Counting What Couldn’t Be Counted
At first, it looked like he was giving something up. He said the new contract meant fewer hours and less pay — that he was doing it for the family. But later I learned the truth: in that plant, there were ways to hide money, to move deposits into secret accounts. What looked like sacrifice was actually control.
This is how emotional abuse often hides — not in yelling or threats, but in quiet deceit and financial manipulation. I carried the stress and guilt while he secretly built his own safety net. When I finally saw it, the betrayal wasn’t about money; it was about trust.
Emotional abuse doesn’t always leave bruises. Sometimes it’s hidden in pay stubs, passwords, and missing hours. It’s the slow unraveling of truth until you doubt your own reality. But awareness is where healing begins. Once the fog lifts, you start to see that what felt like love was actually surveillance — and what felt like security was a cage.

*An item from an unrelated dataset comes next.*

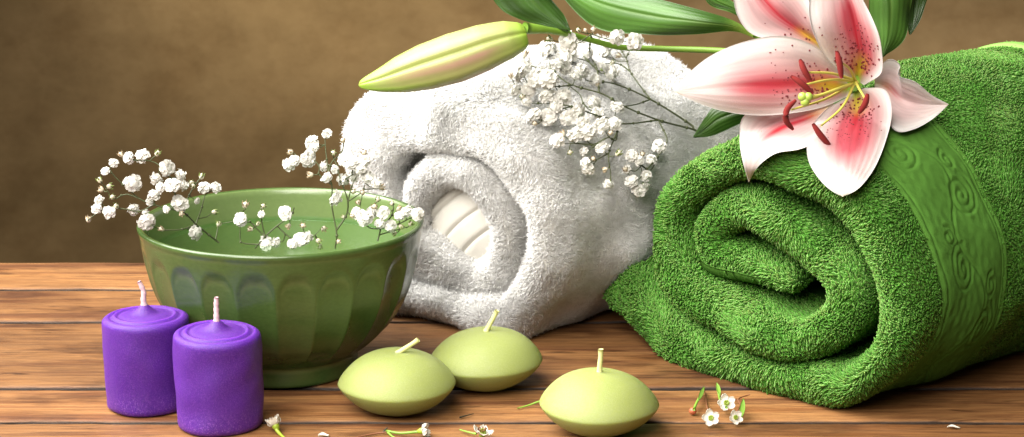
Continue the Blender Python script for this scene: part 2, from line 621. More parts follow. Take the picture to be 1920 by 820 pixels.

This moment marked the beginning of my becoming — the shift from confusion to clarity, from silence to strength.

The Truth Always Comes Out —
“I survived years of coercive battery, living in a state of confusion he created over and over until his yelling began, I then, finally woke up. When I found out he’d been cheating for years, I expected devastation — but what broke me wasn’t just the betrayal. It was the gaslighting, the financial betrayal, the lies, and the way my pain was dismissed and pathologized. In Bruce County, victims like me are punished for finally reacting, resistance reacting they call it, after living through years of covert control, and while predators stay hidden and protected by a system that blames and re-traumatises survivors. But the truth will come out. It always does.”